Ford also whipped the wraps off its Falcon GT and GT-P models, high-performance sedans that extract 390 hp from the 5.4-liter V-8 equipped with four valves per cylinder and a continuously variable camshaft timing system.
GM's Holden is running on the highest octane available at present. Posting a 54-year all-time sales record of 178,392 vehicles in 2002, The General's Down Under team plans 14 new model introductions in 2003, including a One Tonner pickup derived from its home-grown Commodore sedan - the four-door that spawned the Monaro (Pontiac GTO in the U.S.).
The tray-back 'Ute' is a new addition to the family that previously only featured a full-sided recreational-style utility body with far inferior carrying capacity but independent rear suspension.
Now fitted with a separate rear load carrying chassis connected via a stiff torque tube to the back of the cabin, running a live axle and leaf springs, the One Tonner comes with 3.8-liter V-6 or 5.7-liter Gen III V-8 power and automatic transmission.
Holden last produced a tray-back Ute in 1985 but with undiminished howls of protest still ringing in the ears of executives, Holden caved and farmed out the engineering of the tray-back to TWR Engineering. The result is a 1052-kg carrying capacity that will be the darling of tradesmen across the continent and probably the Middle East (Holden's huge export market) and possibly even the U.S.
When GM product czar Bob Lutz signed off poste haste on the Pontiac GTO project more than one year ago, he also got to drive the regular Utility, and emerged grinning. He pronounced it ideal for Chevrolet - though they didn't know that then. The tray-back Ute could also find a niche in any potential export order.

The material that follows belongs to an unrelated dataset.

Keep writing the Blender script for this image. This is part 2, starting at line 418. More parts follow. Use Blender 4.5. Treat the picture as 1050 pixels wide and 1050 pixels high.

Holden's associated high-performance constructor Holden Special Vehicles, an arm's-length tuning house that builds super-fast Commodore, Monaro and Ute variants also has its own One Tonner, the Maloo.
2004 Holden HSV Maloo | 
The Maloo Ute has a 260kW Gen III fitted under its snout with a Jarrah timber load bed that can carry a substantial payload, polished sport bars and 19-inch alloy wheels. Performance will be shattering.

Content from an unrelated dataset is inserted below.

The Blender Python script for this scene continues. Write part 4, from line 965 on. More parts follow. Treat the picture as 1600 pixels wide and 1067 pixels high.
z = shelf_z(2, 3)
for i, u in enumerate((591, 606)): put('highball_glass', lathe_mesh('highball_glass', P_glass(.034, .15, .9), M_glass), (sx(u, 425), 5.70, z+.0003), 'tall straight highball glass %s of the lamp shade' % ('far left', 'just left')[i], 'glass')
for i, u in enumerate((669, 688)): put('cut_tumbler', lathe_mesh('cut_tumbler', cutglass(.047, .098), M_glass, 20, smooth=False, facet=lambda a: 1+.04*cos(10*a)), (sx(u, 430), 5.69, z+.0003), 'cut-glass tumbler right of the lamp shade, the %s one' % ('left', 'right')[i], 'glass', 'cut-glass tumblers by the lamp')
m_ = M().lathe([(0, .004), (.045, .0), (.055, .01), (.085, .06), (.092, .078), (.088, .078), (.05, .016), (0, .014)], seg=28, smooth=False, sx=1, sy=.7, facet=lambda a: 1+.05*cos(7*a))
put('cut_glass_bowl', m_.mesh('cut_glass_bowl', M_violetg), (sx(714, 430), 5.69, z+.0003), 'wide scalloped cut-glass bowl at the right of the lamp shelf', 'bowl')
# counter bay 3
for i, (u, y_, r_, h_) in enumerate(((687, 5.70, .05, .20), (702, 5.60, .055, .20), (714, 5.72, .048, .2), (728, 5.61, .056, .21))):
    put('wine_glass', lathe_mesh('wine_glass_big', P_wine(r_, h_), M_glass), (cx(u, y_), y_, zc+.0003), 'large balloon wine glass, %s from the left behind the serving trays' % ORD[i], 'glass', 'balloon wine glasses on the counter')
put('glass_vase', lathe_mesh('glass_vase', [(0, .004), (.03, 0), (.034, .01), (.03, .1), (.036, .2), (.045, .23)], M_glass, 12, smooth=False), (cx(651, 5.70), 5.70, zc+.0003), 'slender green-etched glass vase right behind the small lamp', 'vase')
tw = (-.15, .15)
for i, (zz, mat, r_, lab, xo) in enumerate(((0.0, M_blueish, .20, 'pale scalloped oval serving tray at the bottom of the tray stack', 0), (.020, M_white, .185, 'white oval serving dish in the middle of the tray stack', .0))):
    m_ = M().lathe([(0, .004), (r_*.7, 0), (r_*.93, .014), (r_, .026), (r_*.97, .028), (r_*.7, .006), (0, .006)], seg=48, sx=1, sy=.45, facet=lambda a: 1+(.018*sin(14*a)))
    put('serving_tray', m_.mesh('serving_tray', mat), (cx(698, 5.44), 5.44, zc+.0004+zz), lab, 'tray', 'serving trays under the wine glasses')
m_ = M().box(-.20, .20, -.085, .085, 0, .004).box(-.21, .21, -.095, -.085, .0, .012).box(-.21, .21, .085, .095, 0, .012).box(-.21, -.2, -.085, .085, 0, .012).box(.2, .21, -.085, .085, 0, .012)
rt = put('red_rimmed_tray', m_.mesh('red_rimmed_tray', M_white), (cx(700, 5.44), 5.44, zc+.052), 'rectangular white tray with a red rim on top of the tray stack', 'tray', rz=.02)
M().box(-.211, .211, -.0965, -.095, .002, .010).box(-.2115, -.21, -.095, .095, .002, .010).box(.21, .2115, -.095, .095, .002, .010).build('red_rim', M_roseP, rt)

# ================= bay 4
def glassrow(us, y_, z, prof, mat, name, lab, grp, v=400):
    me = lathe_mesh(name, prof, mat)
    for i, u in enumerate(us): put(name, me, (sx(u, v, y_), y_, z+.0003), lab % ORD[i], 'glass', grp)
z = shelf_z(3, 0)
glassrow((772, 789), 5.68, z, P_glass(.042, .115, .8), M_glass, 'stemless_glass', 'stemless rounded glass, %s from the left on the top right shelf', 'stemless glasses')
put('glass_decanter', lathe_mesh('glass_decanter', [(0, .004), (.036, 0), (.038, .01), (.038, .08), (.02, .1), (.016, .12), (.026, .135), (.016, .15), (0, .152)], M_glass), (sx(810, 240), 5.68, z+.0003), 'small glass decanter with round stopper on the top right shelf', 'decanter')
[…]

Holden also showed its pre-production Ute-derived Panel Van. Essentially a fibreglass canopy atop a regular ute, this is powered by a 235-kW version of the Corvette's 5.7-liter Gen III.
Jumping into the car-derived Ute market for the first time was Toyota Australia, fronting the show with perhaps the most significant display of its in-house design and build talents in the shape of the X-Runner (pronounced Cross-runner).